「
アメリカ外交50年
」 ジョージ・F・ケナン著(岩波現代文庫,初版1986年)。
元外交官の講演録を集めたもの。1900年から1950年までの外交政策を振り返ると共に,冷戦時代の米ソについても触れる。
冷戦が終わった現在だからこそ,本書を冷静に読むことができる気がします。以前に,
「国家の罠」を読んだ時に外交の重要性を認識しましたが,本書も外交とは何かを考えさせてくれました。
まず,アメリカの外交なんておよそ考えたことがなかったので,前半は思わぬ知識を得ることができました。米西戦争がアメリカを拡張させる最初の戦争だったんですね。
本書を読んで,外交政策については,専門家の知識,経験が必要であることを改めて認識させられました。その国の歴史や背景,位置などを分析して慎重に外交方針を練ることが重要です。そういう意味では,現在の日本の「特に政治家によるそれ」は,ひどい惨状ですね。靖国問題という遺族会と右翼以外に利害関係のない問題を拉致問題なんかと絡めて,感情的な議論を行う。
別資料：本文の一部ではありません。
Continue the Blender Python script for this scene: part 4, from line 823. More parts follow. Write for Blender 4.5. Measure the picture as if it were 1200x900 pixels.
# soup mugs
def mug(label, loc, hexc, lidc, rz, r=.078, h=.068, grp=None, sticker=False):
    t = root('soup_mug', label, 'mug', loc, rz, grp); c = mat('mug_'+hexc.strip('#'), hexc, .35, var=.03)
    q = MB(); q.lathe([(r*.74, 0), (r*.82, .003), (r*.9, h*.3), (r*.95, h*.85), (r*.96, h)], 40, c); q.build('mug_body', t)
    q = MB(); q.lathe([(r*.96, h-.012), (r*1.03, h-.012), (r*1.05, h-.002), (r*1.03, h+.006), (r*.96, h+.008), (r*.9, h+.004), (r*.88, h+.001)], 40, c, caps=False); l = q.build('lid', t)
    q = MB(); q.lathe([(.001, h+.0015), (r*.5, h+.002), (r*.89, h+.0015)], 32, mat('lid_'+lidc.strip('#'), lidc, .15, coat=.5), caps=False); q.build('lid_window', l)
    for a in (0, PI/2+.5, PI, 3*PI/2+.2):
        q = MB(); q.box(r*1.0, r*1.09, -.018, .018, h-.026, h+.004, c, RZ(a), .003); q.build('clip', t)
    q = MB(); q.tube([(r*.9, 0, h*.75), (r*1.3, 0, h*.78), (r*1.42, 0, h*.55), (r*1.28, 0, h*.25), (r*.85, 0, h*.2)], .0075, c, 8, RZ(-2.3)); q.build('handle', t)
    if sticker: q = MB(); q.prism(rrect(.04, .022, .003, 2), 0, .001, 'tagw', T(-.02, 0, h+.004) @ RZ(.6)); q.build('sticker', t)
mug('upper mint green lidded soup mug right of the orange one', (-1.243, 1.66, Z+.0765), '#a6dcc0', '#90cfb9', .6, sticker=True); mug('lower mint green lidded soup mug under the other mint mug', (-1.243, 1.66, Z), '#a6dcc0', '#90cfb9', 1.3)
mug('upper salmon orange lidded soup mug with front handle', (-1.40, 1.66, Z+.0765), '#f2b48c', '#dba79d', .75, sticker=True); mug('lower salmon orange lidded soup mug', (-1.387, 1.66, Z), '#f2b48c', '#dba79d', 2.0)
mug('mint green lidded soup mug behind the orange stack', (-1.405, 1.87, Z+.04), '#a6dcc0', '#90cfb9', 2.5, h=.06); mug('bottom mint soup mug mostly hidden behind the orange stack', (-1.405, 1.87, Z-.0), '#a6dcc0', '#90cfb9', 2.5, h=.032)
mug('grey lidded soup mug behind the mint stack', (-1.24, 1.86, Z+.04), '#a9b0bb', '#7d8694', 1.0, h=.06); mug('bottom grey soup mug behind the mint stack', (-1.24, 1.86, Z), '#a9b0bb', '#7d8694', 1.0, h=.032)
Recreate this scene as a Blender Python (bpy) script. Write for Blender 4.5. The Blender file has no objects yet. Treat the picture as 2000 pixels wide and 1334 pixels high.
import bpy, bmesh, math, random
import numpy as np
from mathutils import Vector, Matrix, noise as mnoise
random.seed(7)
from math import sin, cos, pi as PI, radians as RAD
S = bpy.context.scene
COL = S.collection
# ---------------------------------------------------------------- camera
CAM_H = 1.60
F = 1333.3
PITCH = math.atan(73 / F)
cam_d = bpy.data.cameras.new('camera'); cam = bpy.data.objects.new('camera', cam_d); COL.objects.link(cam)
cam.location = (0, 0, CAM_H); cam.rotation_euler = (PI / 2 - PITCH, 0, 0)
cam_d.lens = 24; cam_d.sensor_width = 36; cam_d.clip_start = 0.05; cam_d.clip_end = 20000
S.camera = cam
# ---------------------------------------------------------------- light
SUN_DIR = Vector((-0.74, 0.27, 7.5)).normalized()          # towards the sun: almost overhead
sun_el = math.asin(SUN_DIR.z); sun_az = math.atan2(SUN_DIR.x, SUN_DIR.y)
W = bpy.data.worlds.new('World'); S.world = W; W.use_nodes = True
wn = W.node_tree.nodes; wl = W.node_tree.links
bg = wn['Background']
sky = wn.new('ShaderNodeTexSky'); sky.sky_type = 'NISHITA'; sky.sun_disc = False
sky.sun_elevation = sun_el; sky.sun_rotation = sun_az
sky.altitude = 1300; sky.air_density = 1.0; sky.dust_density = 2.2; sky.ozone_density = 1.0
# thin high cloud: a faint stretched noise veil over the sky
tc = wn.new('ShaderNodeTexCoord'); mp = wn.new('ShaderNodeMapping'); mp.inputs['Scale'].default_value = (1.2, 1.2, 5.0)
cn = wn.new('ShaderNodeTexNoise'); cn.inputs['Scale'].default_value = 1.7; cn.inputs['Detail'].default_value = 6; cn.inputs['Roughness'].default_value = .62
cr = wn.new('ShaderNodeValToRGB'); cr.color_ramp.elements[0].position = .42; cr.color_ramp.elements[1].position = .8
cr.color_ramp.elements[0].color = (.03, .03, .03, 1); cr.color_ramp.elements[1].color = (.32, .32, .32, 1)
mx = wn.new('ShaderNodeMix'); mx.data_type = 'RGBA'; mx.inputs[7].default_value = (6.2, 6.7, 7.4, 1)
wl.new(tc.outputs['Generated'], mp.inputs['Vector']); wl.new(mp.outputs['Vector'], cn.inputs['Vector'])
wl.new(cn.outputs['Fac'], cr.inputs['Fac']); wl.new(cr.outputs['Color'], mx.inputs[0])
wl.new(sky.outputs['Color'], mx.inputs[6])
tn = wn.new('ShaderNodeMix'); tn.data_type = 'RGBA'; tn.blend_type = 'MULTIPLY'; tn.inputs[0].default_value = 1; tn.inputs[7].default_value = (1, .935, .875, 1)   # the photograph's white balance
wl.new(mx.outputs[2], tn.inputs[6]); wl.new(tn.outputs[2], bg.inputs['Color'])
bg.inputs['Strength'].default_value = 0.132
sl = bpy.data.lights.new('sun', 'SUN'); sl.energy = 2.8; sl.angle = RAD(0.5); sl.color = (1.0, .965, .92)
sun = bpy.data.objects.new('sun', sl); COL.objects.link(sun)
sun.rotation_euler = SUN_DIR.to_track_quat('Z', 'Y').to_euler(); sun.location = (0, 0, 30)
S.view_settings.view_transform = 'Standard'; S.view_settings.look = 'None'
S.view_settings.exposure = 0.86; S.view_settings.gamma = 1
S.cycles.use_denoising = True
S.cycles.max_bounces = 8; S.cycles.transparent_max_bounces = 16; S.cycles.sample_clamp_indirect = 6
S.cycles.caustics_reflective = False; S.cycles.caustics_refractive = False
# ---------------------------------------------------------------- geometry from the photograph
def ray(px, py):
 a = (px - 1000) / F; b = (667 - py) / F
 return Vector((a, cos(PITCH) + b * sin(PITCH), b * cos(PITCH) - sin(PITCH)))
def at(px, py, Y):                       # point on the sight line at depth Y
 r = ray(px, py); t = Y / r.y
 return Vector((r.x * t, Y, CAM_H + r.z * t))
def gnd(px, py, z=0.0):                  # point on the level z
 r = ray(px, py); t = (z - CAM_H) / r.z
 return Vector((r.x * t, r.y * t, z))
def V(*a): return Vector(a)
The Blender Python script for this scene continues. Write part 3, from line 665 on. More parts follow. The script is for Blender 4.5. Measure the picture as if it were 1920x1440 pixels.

新しい政権を樹立して,もっとスマートな「外交」を確立することが不可欠な気がします。
また,本書は「アメリカの今」についても考えさせてくれます。世界の警察官を自負し,責任を抱え込む姿は,アメリカ本来の外交政策とも矛盾した姿ともいえます。
本書で衝撃的だったのは,朝鮮戦争がアメリカの日本の再軍備化政策を契機として起きたとの指摘。アメリカが日本をアジアの拠点としたことにより,朝鮮半島から手を引くというメッセージに読んだ北朝鮮政府と日本の再軍備化により均衡が崩れると踏んだソ連の黙認という構図。
朝鮮戦争が1950年6月,日本での警察予備隊の設置が朝鮮戦争後なので,見逃しがちなのですが,1948年にアメリカ政府が日本の再軍備化を要請しているのですね。
ケナンは,この政策を東アジアの安定を害する行為として批判的に見ていますが,考えてみれば憲法9条に反する事態を招来したことが東アジアの安定を害したともいえますね。
ということで,期せずして9条の非武装中立を裏面から支える事実を発見できました。
本書では,軍需産業の危険を説き,民主国家が目的を達する上で軍事的行動は資さないことを繰り返し指摘しています。いわく破壊は何も生まない,政治的な方法によるよりも遠回りだと。
話は変わりますが,トム・クランシーのジャック・ライアン シリーズを思い出しました。国際情勢を分析するアナリストの仕事も魅力的な仕事の一つですね。